Respecto de la ejecución de todos los rebeldes señaló que no la había ordenado él, pero dio una versión totalmente descabellada de los acontecimientos y completamente contradictoria con la de los sobrevivientes de la matanza. Dijo que la tropa “llegó hasta donde estaban los amotinados que se confundieron en la lucha con los que venían en compañía de los carabineros, y se produjo la finalización dolorosa que el país conoce” (Ibid.). Es decir, afirmó en definitiva ¡que los propios nacistas se habían matado entre ellos!…
Además, reconociendo implícitamente que todo había ocurrido de acuerdo a sus deseos, ¡amenazó con repetir la masacre!: “Repetí una y mil veces que contaba con el concurso leal y patriótico de las fuerzas armadas en la defensa de esos grandes y nobles ideales. No fui creído (…). Yo no tengo la culpa de no haber sido creído, y lo reitero ante la faz del país: si se pretende renovar los luctuosos sucesos que deploramos (…) el Gobierno procederá nuevamente con inflexible resolución y serenidad en la misma forma dolorosa, pero necesaria que lo hizo el 5 de septiembre” (Ibid.; pp. 247-8).

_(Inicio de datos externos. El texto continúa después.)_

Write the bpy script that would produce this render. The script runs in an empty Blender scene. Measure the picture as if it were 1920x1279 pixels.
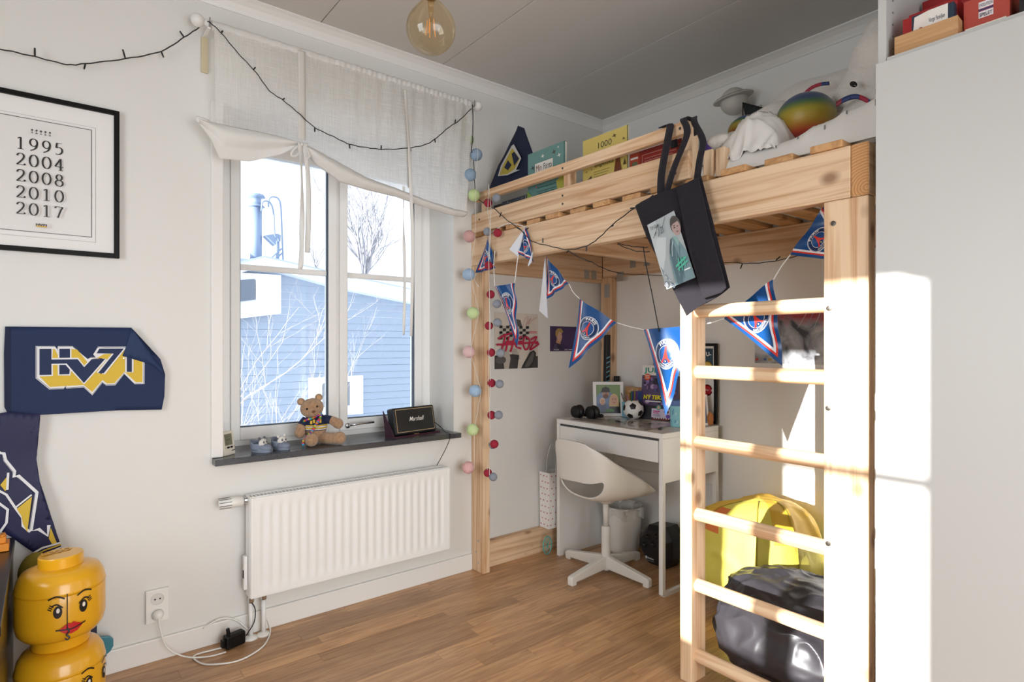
import bpy, bmesh, math, random
from mathutils import Vector, Matrix, noise
random.seed(7)
C = bpy.context.scene.collection
V = Vector
PI = math.pi

# ------------------------------------------------------------------ camera, sky, lights, exposure
cam = bpy.data.cameras.new('camera'); co = bpy.data.objects.new('camera', cam); C.objects.link(co)
YAW = math.atan2(1387, 1101.6)              # angle between the view direction and the window wall's run
co.location = (0, 0, 1.16)
co.rotation_euler = (PI/2, 0, -(PI/2 - math.atan2(math.sin(YAW), math.cos(YAW))))
cam.sensor_width = 36; cam.lens = 36*1101.6/1920; cam.shift_y = 0.0029; cam.clip_start = 0.02; cam.clip_end = 300
bpy.context.scene.camera = co
vs = bpy.context.scene.view_settings
vs.view_transform = 'Standard'; vs.look = 'None'; vs.exposure = 0.05; vs.gamma = 1.0; vs.use_curve_mapping = False
bpy.context.scene.cycles.max_bounces = 8
bpy.context.scene.cycles.transparent_max_bounces = 16
w = bpy.data.worlds.new('World'); bpy.context.scene.world = w; w.use_nodes = True
nt = w.node_tree; nt.nodes.clear()
wo = nt.nodes.new('ShaderNodeOutputWorld'); bg = nt.nodes.new('ShaderNodeBackground')
tc = nt.nodes.new('ShaderNodeTexCoord'); sp = nt.nodes.new('ShaderNodeSeparateXYZ'); cr = nt.nodes.new('ShaderNodeValToRGB')
nt.links.new(tc.outputs['Generated'], sp.inputs[0]); nt.links.new(sp.outputs[2], cr.inputs[0])
cr.color_ramp.elements[0].position = 0.0; cr.color_ramp.elements[0].color = (0.93, 0.965, 1.0, 1)
cr.color_ramp.elements[1].position = 0.8; cr.color_ramp.elements[1].color = (0.72, 0.85, 1.0, 1)
nt.links.new(cr.outputs[0], bg.inputs[0]); bg.inputs[1].default_value = 1.75
nt.links.new(bg.outputs[0], wo.inputs[0])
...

Otra prueba de la culpabilidad gubernamental de la masacre fue la orquestación de las declaraciones judiciales de los carabineros involucrados ante el ministro de la Corte de Apelaciones, Arcadio Erbetta. Así, el 12 de septiembre, cuando iba a iniciar su labor investigativa Erbetta, “se efectuó en la Presidencia de la República una reunión a la que asistieron Alessandri, los directores generales de Carabineros e Investigaciones, el intendente de Santiago y el abogado de la Prefectura (de Carabineros), Edwin Lührs Pentz. En esa reunión (…) se dieron los primeros pasos en el sentido de presionar a los carabineros para que declararan al tenor de la versión oficial” (Ricardo Donoso.- Alessandri, agitador y demoledor. Cincuenta años de historia política de Chile, Tomo II, Fondo de Cultura Económica, México, 1954; pp. 283-4).
Posteriormente, el abogado Lührs procedió a citar uno a uno a todos los carabineros involucrados en la matanza, señalándoles la versión falsa que tenían que declarar ante el ministro. Así, por ejemplo, el teniente Omar Hormazábal declaró ante el fiscal que “en cuatro oportunidades más o menos, el abogado de la Prefectura, señor Lührs, me ordenó que debía tergiversar mi declaración (…) me amenazó de que en caso de que no declarara en esta forma sería separado del Cuerpo de Carabineros” (Ibid.; p. 286). A su vez, el teniente Ricardo Angellini declaró “que todos los testigos que fueron llamados a declarar ante el ministro Erbetta se les obligó a pasar primeramente a la oficina del (…) señor Lührs, para falsear los hechos en sus declaraciones. Entre éstos recuerdo a mi mayor Miguel Guerrero, y todos los que actuaron en el sexto piso, Cammas, Rojas, Hormazábal y diez individuos más” (Ibid.; p. 287). Por otra parte, “el coronel González Cifuentes agregó que el abogado Lührs había aleccionado por lo menos a treinta carabineros para que declararan en el proceso del ministro Erbetta, falseando los hechos” (Ibid.), y que a veces aleccionaba en conjunto: “El señor Lührs, al dirigirse a los asistentes les leía un papel en la cual tenía redactada la forma en que cada uno de ellos debía deponer. En estas oportunidades el abogado en referencia manifestaba que había recibido orden superior de instruirlos en tal sentido y que las declaraciones ya redactadas por él habían sido puestas en conocimiento personal de S. E. el Presidente de la República, quien las había aprobado en forma entusiasta” (Ibid.).
Incluso, el teniente Hormazábal declaró ante el fiscal “que en una ocasión posterior el general Arriagada nos llevó a la Presidencia de la República, en donde el señor Arturo Alessandri nos manifestó que no tuviéramos cuidado alguno y que ya en el discurso que había dicho (el 30 de septiembre) estaba todo arreglado” (Ibid.; p. 286). A esto hay que agregar “dos circunstancias adicionales e indubitadas: el dinero efectivo reservadamente repartido entre los policías de la Torre (del Seguro Obrero), y los ascensos que los beneficiaron” (Vial; p. 546).